念珠の歴史

念誦と念珠

珠の歴史は古く、お釈迦様がお生まれになる以前からあったとされています。

今から3500年以上前にできたバラモン教の聖典に登場してくる毘沙門天、弁財天、梵天は、持ち物として連珠というものを持っていて、それが念珠の原型とされています。

念珠が仏教で使われたのはそう古くはないとも言われていますが、
「木@子経」には次のような話がでています。

お釈迦様が霊鷲山(りょうじゅせん)におられたときインド辺境の地にあったハルリ国の王が使いをたててお釈迦様にご相談申し上げました。
「わが国は、貧弱であり、賊が侵入しては国中を荒らし、国内には疫病が流行しています。お釈迦様の力でなんとかしていただけないでしょうか?」

お釈迦様は、次のように答えられました。

「木@樹の実108個を通して環をつくrこれを常に身からはなさず、真心からみほとけの御名を唱えなさい。これを百回、千回繰り返し、20万辺に満つるときは、心身に乱れがなくなり、人々の心も安楽になり国家も安泰になるであろう。」

「さらに百万遍に至るときには、百八の煩悩業苦も断ち切ることができるでしょう」

このことを聞いたハルリ王は、木@子の念珠をつくり皆に分かち与え、共に念誦したところ、ひとびとに幸福が満ちたといいます。

日本への伝来


念珠の日本への伝来は、百済からの仏教の伝来(552年)とほぼ同じころと思われます。

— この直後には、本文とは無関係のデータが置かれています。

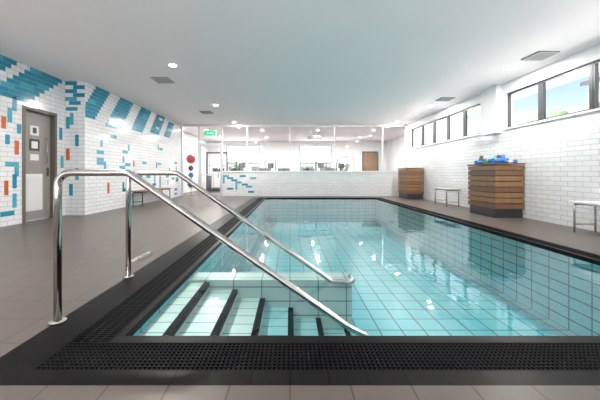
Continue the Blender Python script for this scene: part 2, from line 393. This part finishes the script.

文献にはじめて見られるのは、天平19年(743年)の法隆寺の資材帳に見られます。
当時は船載品として非常に貴重なもので僧侶の間でもごく一部の者しか使用されていなかったようです。

このころの遺品が、今、御物として正倉院にいくつか納められていることや、天平勝宝8年(756年)、聖武天皇による東大寺献物帳の
一部に、念珠が「国家の珍宝」として献納されていることからもわかります。

そのときの記録によると材質は、金、銀、瑪瑙、琥珀、水晶、真珠、など貴金属、宝石類でつくられており、まさに貴重品であったことが
伺えます。

各宗派の念珠の勃興期

平安末期から鎌倉時代にかけて、いわゆる鎌倉新仏教が展開され、広く民衆にまで浸透し、念珠の需要もしだいにましました。

各宗派ごとに使いやすいように改良され、現在各宗派で用いられている念珠の多くはこのころに形式が作られました。
江戸時代に入ると、幕府の政策もあって仏教は栄え、念珠の需要も急増しました。

一般売買の普及期

元禄年間(1688〜1704年)には、一般の売買がはじめて公許されたり、念珠の解説書も現れました。

片手念珠の普及

禅僧の間にわずかに使用されていた片手念珠が普及するようになったのもこのころです。


宗派ごとの念珠

天台宗 

天台宗で用いられているものは多くは、平玉です。

真言宗

真言宗の念珠は、弘法大師が唐から帰国のとき師の恵果阿闍梨に授けられといわれるものが基本形とされ、その形から振分け念珠とも呼ばれています。

また、この念珠は広く普及し、真言以外の宗派でも使われていて、八宗とも言われています。
寺院用として54玉で造られた、半繰り念珠もあります。
在家用は、形がやや小型になり、房は菊房を用いるのが一般的である。

浄土宗

浄土宗とここからでた時宗は、多く輪違いの念珠が用いられています。
これは、法然上人の門人、阿波之助が考案したといわれています。

のちに、称念が現在のように改作したものといわれ、2つの輪違いのものに丸環がつけられていて、一般に日課数珠と呼ばれていて、日課念仏に用いる、繰り念珠です。
この日課数珠には、108個の数珠10連を合わせて1080個の大きさにしたものもあり、百萬遍大数珠といわれています。
装束念珠は、基本形がやや異なっていて、在家用としては、片手念珠が現在多く用いられています。

浄土真宗

真宗の念珠は、中興の祖、蓮如(れんにょ)上人の考案になるもので、基本形は浄土宗と同じですが、裏房の結び方がこの宗派独特のもので「蓮如結び」といわれています。

形式は同じであるが、「兼朝用」・「布教用」といわれる特殊なものもあります。
在家用のものも、基本は同じですが、簡略されて、寸法で決められていて、玉の数には制限がないのが特徴です。
この他、一般的な片手念珠も用いられています。

日蓮宗

日蓮宗の念珠は、宗祖日蓮上人以来、華厳宗などの南都六宗で用いられている古い形式のものを使用していましたが、室町末期頃より現在の形のものも用いられるようになったといわれています。

 以後、広く日蓮宗各派に用いられる基本形となり、顕本法華宗、仏立宗、などの各派、祈祷用の各種のものなど、房の組み方の違いがみられるぐらいです。

 在家用のものも基本はすべて同じです。